- **Short problem**
Go through the material below and copy each line where the word "that" appears.

= = =

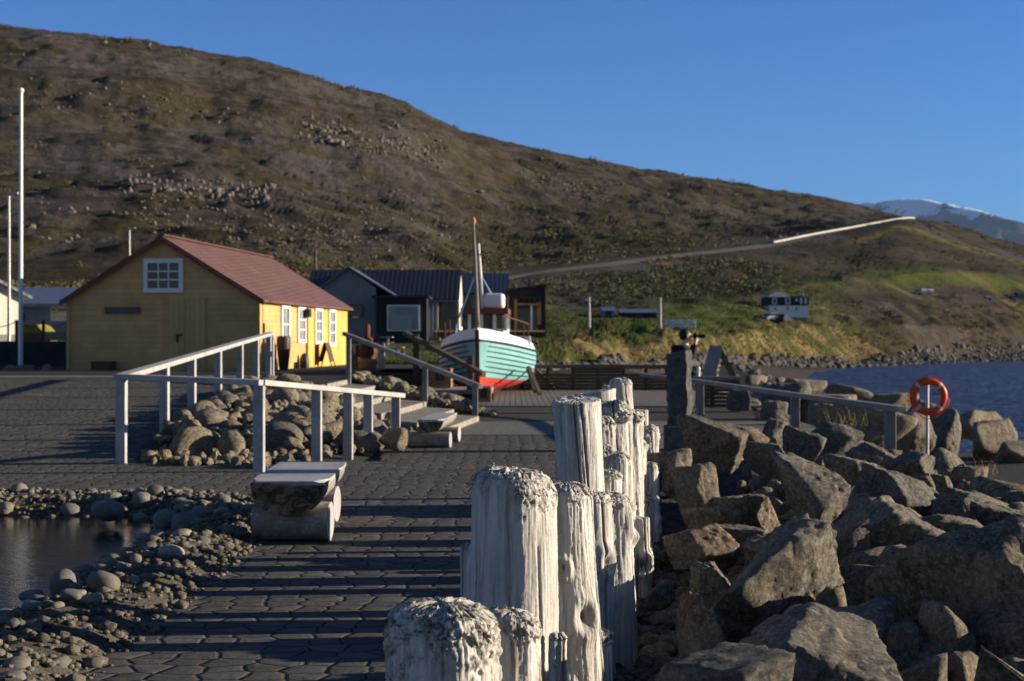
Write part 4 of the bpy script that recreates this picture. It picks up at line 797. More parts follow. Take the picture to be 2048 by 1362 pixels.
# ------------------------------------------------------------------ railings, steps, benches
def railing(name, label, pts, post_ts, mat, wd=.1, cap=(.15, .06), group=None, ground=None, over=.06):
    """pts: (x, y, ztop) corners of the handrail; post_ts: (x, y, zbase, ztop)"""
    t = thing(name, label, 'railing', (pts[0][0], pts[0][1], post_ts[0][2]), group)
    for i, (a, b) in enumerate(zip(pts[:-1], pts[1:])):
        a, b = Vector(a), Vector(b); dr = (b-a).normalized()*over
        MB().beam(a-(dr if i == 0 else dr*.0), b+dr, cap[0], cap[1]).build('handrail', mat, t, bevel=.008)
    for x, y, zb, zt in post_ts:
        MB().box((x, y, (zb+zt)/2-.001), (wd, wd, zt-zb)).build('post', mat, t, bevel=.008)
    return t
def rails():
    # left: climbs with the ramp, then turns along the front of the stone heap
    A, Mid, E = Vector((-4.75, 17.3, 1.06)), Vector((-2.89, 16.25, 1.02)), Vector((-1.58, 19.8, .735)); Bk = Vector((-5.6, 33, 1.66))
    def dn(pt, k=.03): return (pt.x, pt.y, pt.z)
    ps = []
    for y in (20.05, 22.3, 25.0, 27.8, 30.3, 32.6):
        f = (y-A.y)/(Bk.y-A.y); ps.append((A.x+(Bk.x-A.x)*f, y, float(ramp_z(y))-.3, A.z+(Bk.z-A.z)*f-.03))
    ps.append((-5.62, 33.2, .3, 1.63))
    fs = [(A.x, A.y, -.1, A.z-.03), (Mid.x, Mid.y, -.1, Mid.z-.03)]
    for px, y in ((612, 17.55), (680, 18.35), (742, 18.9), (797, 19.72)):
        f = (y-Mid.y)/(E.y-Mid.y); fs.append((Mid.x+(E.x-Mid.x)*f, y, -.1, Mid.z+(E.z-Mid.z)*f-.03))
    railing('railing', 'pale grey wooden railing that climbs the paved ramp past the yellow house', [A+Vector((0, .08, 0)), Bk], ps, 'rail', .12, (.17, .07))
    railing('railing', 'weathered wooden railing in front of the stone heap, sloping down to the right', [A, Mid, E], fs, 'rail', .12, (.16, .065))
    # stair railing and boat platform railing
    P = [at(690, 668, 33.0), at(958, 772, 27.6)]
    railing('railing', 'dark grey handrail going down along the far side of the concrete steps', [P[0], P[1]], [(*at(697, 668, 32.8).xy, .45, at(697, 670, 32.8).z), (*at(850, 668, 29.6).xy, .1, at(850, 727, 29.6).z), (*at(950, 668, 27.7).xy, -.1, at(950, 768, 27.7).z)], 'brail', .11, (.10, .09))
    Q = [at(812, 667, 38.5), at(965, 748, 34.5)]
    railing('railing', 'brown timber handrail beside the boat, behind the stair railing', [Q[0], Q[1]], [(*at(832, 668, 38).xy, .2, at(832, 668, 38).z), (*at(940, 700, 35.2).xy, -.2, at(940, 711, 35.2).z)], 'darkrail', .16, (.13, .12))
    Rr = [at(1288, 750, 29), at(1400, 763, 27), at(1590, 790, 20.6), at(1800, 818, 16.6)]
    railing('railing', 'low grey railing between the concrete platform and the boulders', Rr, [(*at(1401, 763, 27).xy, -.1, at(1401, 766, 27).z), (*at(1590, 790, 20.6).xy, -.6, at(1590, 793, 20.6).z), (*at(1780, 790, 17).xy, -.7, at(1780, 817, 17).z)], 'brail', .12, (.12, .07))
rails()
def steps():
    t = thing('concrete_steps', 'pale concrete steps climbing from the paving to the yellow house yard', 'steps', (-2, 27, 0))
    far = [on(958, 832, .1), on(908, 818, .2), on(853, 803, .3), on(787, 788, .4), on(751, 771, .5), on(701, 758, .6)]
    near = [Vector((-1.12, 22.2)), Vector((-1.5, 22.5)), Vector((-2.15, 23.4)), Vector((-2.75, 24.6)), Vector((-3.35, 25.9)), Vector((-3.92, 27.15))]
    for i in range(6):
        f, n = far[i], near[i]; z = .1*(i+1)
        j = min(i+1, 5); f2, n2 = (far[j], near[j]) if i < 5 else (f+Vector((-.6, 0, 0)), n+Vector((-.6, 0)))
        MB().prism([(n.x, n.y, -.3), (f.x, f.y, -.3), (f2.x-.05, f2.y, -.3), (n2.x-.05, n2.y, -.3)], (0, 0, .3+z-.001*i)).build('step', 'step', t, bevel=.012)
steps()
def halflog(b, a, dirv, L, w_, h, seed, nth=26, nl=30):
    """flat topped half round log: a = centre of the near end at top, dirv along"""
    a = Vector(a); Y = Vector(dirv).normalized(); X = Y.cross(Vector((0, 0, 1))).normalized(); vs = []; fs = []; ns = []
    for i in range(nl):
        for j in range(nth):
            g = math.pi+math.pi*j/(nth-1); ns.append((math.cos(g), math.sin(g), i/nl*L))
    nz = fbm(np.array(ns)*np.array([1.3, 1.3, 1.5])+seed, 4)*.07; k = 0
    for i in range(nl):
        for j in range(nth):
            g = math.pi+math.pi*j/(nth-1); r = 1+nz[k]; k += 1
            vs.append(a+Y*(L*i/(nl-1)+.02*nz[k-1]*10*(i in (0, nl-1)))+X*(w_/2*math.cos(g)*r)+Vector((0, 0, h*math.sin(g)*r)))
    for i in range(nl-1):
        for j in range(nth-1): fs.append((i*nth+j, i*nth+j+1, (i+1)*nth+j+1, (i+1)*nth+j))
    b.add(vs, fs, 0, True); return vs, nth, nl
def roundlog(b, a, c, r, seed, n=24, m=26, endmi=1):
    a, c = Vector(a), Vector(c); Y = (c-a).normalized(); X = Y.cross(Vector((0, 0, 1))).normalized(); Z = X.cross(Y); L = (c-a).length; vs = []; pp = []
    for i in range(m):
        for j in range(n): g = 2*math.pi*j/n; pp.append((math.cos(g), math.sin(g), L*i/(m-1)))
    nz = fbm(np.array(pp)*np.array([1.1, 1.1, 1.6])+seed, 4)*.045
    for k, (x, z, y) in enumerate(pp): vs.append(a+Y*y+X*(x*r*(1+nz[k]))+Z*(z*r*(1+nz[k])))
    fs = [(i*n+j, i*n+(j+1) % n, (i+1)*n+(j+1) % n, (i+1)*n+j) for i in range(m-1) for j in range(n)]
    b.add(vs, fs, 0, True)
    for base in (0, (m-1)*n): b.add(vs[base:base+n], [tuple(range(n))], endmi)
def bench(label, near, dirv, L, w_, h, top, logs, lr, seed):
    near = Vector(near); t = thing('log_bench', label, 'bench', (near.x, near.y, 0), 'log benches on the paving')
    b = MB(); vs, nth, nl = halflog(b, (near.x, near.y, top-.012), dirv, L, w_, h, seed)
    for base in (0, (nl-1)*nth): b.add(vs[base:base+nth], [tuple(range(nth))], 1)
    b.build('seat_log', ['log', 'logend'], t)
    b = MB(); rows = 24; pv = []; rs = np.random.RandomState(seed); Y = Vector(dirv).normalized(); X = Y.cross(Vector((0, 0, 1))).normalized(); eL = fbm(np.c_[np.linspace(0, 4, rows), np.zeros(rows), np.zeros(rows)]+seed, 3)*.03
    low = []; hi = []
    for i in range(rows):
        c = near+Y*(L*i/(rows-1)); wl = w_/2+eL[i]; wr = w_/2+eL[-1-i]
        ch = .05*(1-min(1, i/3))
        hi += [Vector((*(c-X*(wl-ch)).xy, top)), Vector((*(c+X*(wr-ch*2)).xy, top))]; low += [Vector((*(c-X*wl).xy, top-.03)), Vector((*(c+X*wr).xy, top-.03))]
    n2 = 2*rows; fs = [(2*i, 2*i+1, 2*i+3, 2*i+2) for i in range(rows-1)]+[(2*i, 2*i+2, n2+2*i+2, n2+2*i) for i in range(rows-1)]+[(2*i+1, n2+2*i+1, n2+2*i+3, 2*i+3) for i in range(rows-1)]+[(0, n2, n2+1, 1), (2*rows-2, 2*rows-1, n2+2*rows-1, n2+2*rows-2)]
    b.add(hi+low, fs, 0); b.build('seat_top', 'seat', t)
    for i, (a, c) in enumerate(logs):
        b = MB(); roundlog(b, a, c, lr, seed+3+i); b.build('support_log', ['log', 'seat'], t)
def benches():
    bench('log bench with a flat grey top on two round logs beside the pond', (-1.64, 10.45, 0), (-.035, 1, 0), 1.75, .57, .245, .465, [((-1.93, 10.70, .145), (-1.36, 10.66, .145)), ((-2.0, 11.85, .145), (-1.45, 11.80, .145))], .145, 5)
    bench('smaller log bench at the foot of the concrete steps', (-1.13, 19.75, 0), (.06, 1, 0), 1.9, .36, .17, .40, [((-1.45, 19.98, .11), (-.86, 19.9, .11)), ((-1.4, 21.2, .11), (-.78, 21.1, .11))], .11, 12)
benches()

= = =

- **The reply**
Write part 4 of the bpy script that recreates this picture. It picks up at line 797. More parts follow. Take the picture to be 2048 by 1362 pixels.
    railing('railing', 'pale grey wooden railing that climbs the paved ramp past the yellow house', [A+Vector((0, .08, 0)), Bk], ps, 'rail', .12, (.17, .07))